Approved. In the same manner, the designating or appointing of Mr. Javier de Jaime Guijarro, that the law no longer allows for all people to be part of the Board of Directors, so is replaced by Mr. Javier de Jaime. Approved. Another four vacancies. These are the proposals of the Board of Directors with a favorable report by the Appointments and Remuneration Committee for a statutory period of four years. Since it is approved by the AGM of the following four. First, Mr. Nicolas Spilancire. Approved? Yes. Secondly, Marta Martinez Alonso. Approved. Third place, Isabel Navarro Miguel. And finally, Martin Catchpole. Approved. Thirteenth resolution, to re-elect the auditors, to nominate as auditors of their accounts for this consolidated period for a year until 2026, KPMG Auditors S.L. Approved? It is approved.

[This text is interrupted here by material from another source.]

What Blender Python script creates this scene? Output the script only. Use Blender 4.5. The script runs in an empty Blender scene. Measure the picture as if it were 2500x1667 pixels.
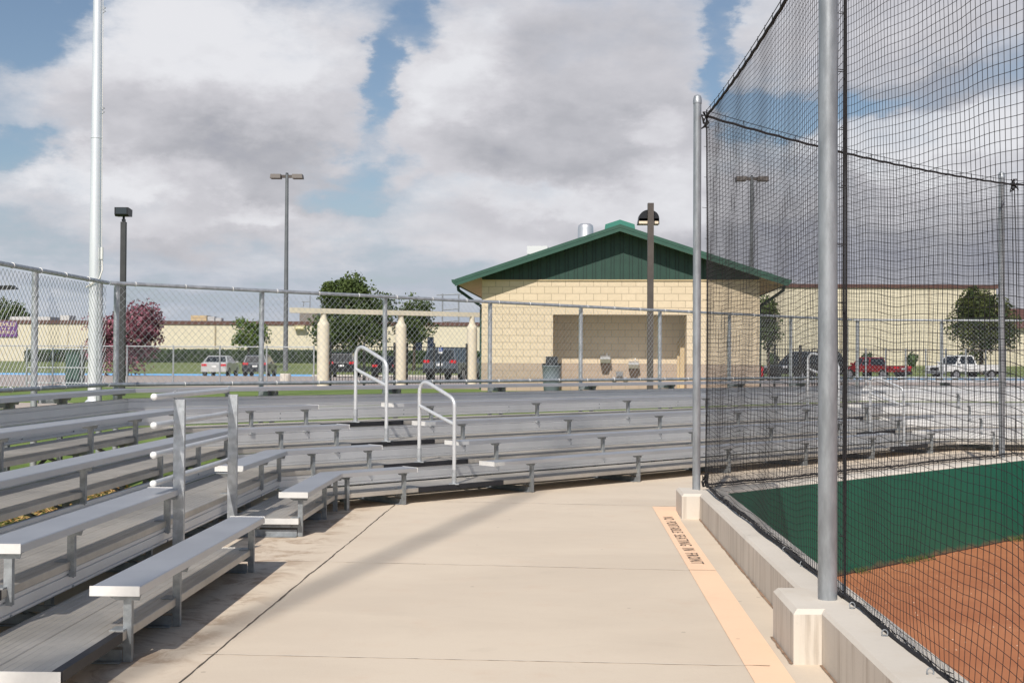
import bpy, math, random
from mathutils import Vector, Matrix, noise
R = math.radians
scene = bpy.context.scene
col = scene.collection
random.seed(7)
EYE = 1.5207

# ------------------------------------------------------------------ camera
cam_d = bpy.data.cameras.new('camera'); cam = bpy.data.objects.new('camera', cam_d); col.objects.link(cam)
cam_d.sensor_width = 36.0; cam_d.lens = 36.0 * 3009.56 / 2500.0
cam_d.clip_start = 0.05; cam_d.clip_end = 5000
_p, _r = R(0.9151), R(0.2945)
fw = Vector((0, math.cos(_p), math.sin(_p))); up0 = Vector((0, -math.sin(_p), math.cos(_p))); r0 = Vector((1, 0, 0))
rt = r0 * math.cos(_r) + up0 * math.sin(_r); upv = up0 * math.cos(_r) - r0 * math.sin(_r)
M = Matrix((rt, upv, -fw)).transposed().to_4x4(); M.translation = Vector((0, 0, EYE))
cam.matrix_world = M
scene.camera = cam

# ------------------------------------------------------------------ light
SUN_EL, SUN_AZ = 44.0, 14.0          # light travels towards azimuth 14 deg (from +Y towards +X)
sun_d = bpy.data.lights.new('sun', 'SUN'); sun_d.energy = 4.5; sun_d.angle = R(0.55); sun_d.color = (1.0, 0.945, 0.865)
sun = bpy.data.objects.new('sun', sun_d); col.objects.link(sun)
travel = Vector((math.sin(R(SUN_AZ)) * math.cos(R(SUN_EL)), math.cos(R(SUN_AZ)) * math.cos(R(SUN_EL)), -math.sin(R(SUN_EL))))
sun.rotation_euler = travel.to_track_quat('-Z', 'Y').to_euler()
sun.location = (0, -20, 40)
scene.view_settings.view_transform = 'Standard'; scene.view_settings.look = 'None'
scene.view_settings.exposure = 0.0; scene.view_settings.gamma = 1.0
scene.view_settings.use_curve_mapping = False

# ------------------------------------------------------------------ world: Nishita sky with broken cloud
world = bpy.data.worlds.new('World'); scene.world = world; world.use_nodes = True
nt = world.node_tree; nt.nodes.clear()
class NB:
    def __init__(s, nt): s.nt = nt
    def n(s, t, **k):
        o = s.nt.nodes.new(t)
        for a, b in k.items(): setattr(o, a, b)
        return o
    def link(s, a, b): s.nt.links.new(a, b)
    def m(s, op, a, b=None, c=None, clamp=False):
        o = s.nt.nodes.new('ShaderNodeMath'); o.operation = op; o.use_clamp = clamp
        for i, v in enumerate((a, b, c)):
            if v is None: continue
            if isinstance(v, (int, float)): o.inputs[i].default_value = v
            else: s.link(v, o.inputs[i])
        return o.outputs[0]
    def mix(s, f, a, b, bt='MIX'):
        o = s.nt.nodes.new('ShaderNodeMix'); o.data_type = 'RGBA'; o.blend_type = bt; o.clamp_factor = True
        for i, v in ((0, f), (6, a), (7, b)):
            if isinstance(v, (int, float)): o.inputs[i].default_value = v
            elif isinstance(v, tuple): o.inputs[i].default_value = (*v, 1) if len(v) == 3 else v
            else: s.link(v, o.inputs[i])
        return o.outputs[2]
    def noise(s, vec, scale, detail=5, rough=0.55, dist=0.0):
        o = s.n('ShaderNodeTexNoise'); o.inputs['Scale'].default_value = scale
        o.inputs['Detail'].default_value = detail; o.inputs['Roughness'].default_value = rough
        o.inputs['Distortion'].default_value = dist
        if vec is not None: s.link(vec, o.inputs['Vector'])
        return o.outputs['Fac']
    def ss(s, v, a, b):   # smoothstep
        o = s.n('ShaderNodeMapRange', interpolation_type='SMOOTHSTEP'); o.inputs[1].default_value = a; o.inputs[2].default_value = b
        s.link(v, o.inputs[0]); return o.outputs[0]
W = NB(nt)
tc = W.n('ShaderNodeTexCoord')
sep = W.n('ShaderNodeSeparateXYZ'); W.link(tc.outputs['Generated'], sep.inputs[0])
az0 = W.m('ARCTAN2', sep.outputs[0], sep.outputs[1])
hyp = W.m('SQRT', W.m('ADD', W.m('MULTIPLY', sep.outputs[0], sep.outputs[0]), W.m('MULTIPLY', sep.outputs[1], sep.outputs[1])))
el0 = W.m('ARCTAN2', sep.outputs[2], hyp)
# warped direction for ragged cloud outlines
mp = W.n('ShaderNodeMapping'); mp.inputs['Scale'].default_value = (1, 1, 1.9); W.link(tc.outputs['Generated'], mp.inputs[0])
mp2 = W.n('ShaderNodeMapping'); mp2.inputs['Location'].default_value = (7.3, 2.1, 4.4); W.link(mp.outputs[0], mp2.inputs[0])
w1 = W.noise(mp.outputs[0], 7.0, 7, 0.60); w2 = W.noise(mp2.outputs[0], 7.0, 7, 0.60)
w3 = W.noise(mp2.outputs[0], 22.0, 6, 0.62); w4 = W.noise(mp.outputs[0], 24.0, 6, 0.62)
az = W.m('ADD', az0, W.m('ADD', W.m('MULTIPLY', W.m('SUBTRACT', w1, 0.5), 0.20), W.m('MULTIPLY', W.m('SUBTRACT', w3, 0.5), 0.022)))
el = W.m('ADD', el0, W.m('ADD', W.m('MULTIPLY', W.m('SUBTRACT', w2, 0.5), 0.13), W.m('MULTIPLY', W.m('SUBTRACT', w4, 0.5), 0.014)))
def blobs(lst):
    tot = None
    for (a, e, ra, re, amp) in lst:
        x = W.m('MULTIPLY', W.m('SUBTRACT', az, R(a)), 1 / R(ra)); y = W.m('MULTIPLY', W.m('SUBTRACT', el, R(e)), 1 / R(re))
        q = W.m('ADD', W.m('MULTIPLY', x, x), W.m('MULTIPLY', y, y))
        g = W.m('MULTIPLY', W.m('EXPONENT', W.m('MULTIPLY', W.m('MULTIPLY', q, q), -0.7)), amp)
        tot = g if tot is None else W.m('ADD', tot, g)
    return tot
# cloud masses: azimuth, elevation, radii (degrees), weight
CL = [(-14.0, 12.6, 6.4, 4.4, 1.0), (-11.5, 9.4, 6.4, 2.2, .55), (-20.5, 11.0, 3.5, 2.2, .38), (-8.0, 15.6, 3.4, 1.2, .30),
      (2.6, 13.8, 7.0, 4.0, 1.0), (-4.0, 12.3, 2.5, 1.9, .75), (-1.0, 10.6, 5.6, 1.8, .7), (6.2, 10.2, 4.4, 2.2, .8),
      (3.4, 8.2, 6.6, 1.9, .75), (-17.0, 7.4, 5.8, 2.0, .95), (-12.0, 6.6, 3.8, 1.5, .6), (-3.8, 9.2, 1.6, .7, .35),
      (16.5, 15.2, 7.0, 3.4, .9), (19.0, 9.4, 6.5, 2.0, .9), (17.0, 3.4, 10.0, 4.0, 1.3), (-6.0, 6.2, 6.0, 1.2, .28), (8.0, 6.4, 5.0, 1.9, .7), (1.5, 5.6, 6.5, 1.6, .5), (-14.0, 4.0, 7.0, .8, .25),
      (4.0, 5.0, 6.0, 1.6, .35)]
BL = [(-6.9, 12.8, 1.2, 2.2, -1.15), (-4.9, 15.6, 1.6, 1.2, -.8), (-22.0, 14.9, 3.2, 2.2, -1.0), (-19.8, 16.4, 2.0, 1.0, -.6), (9.8, 15.2, 1.0, 1.9, -.9), (9.5, 12.4, 1.2, 1.5, -.9),
      (12.0, 11.1, 3.0, 1.3, -1.2), (15.5, 11.3, 2.0, .7, -.6), (-6.6, 9.3, 2.6, .8, -.7), (-22.8, 9.3, 2.2, .8, -.7), (-17, 9.25, 3.6, .35, -.25), (-7.5, 7.9, 2.4, .5, -.5)]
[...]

Fourteenth,

For the derivative acquisition of our own shares, authorize the Board of Directors in conformity with establishing Article 146 and 549 of the Corporate Law for a period of five years so that we can acquire treasury stock either through any subsidiaries in which an attache is party regarding the limits and legal requirements that are included in the resolution.

Approved?

Approved. 15,

Delegating on the board the power to carry out capital increases according to the limits established by the law in the legal term five years after this AGM with the power of excluding the preference subscription right according to the law, expressively revoking the delegation granted to the board on 15th of March 2022. Approved? Approved.

16.

This is related to the voluntary tax of a bid and I apologize. I'm going to explain it. I'm going to say more things here.

So

Launch of a takeover bid on a voluntary basis with the aim of establishing the appropriate level of free float that will allow the company to move forward in its goal to return to the stock exchange indices, in particular MCI family. This fate is addressed at all shareholders. The Board's proposal was conditioned to the shareholders holding more than 10% of the capital taking part in it. This has already happened. It was publicly reported a few days ago. The maximum share number is 88 million shares. These shares together with the shares held by the company treasury stock make the company meet the legal limit of 10%. The price to be paid will be EUR 26.5 per share, in total EUR 2,332,000,000. This price will not be reduced by the dividend of EUR 0.66 paid between this resolution until the day of the settlement.

Therefore, you will receive this cent and if you take a part in the take of it bid that will probably take place around June, this money will not be discounted from the price. Is it approved? Approved.

Seventeen.

Are proving according with the provisions of the company's act that extraordinary AGMs can be called with at least within 15 days instead of one month. Approved. 18. This is not subject to vote, it's just for information purposes. The Board regulation was amended in December to establish a maximum number of boards the directors can belong to to ensure the dedication. This is a formality because in our board attendances it's around 19% and it's one of the IBEX companies with the highest number of meetings. This was a recommendation that we didn't comply with last year and now we comply with it. 19th, the last one.

Delegating on the Board of Directors with express power replacement to determine Secretary or relevant Director or Directors as much as it's allowed by the law, any powers are considered necessary to supplement, develop, execute, remedy, and formalize the resolutions approved by the AGM. Empowered as much as is legally possible, the Chairman and Secretary of Board that any of them can sign any private documents granted for a notary to execute the previous resolutions and register them in the relevant registers.

Francisco Reynés Massanet
Chairman of the Board of Directors, Naturgy Energy Group

Dear shareholders, we are at the end of the session. On behalf of the Board, I would like to thank you for your support. I would like to thank you because you've approved all the items in our agenda, the vast majority, and this shows your support to the Board and your trust on the company.

We hope that we don't disappoint you and that we meet the result and the goals that we have, as we had done in the past. Thank you.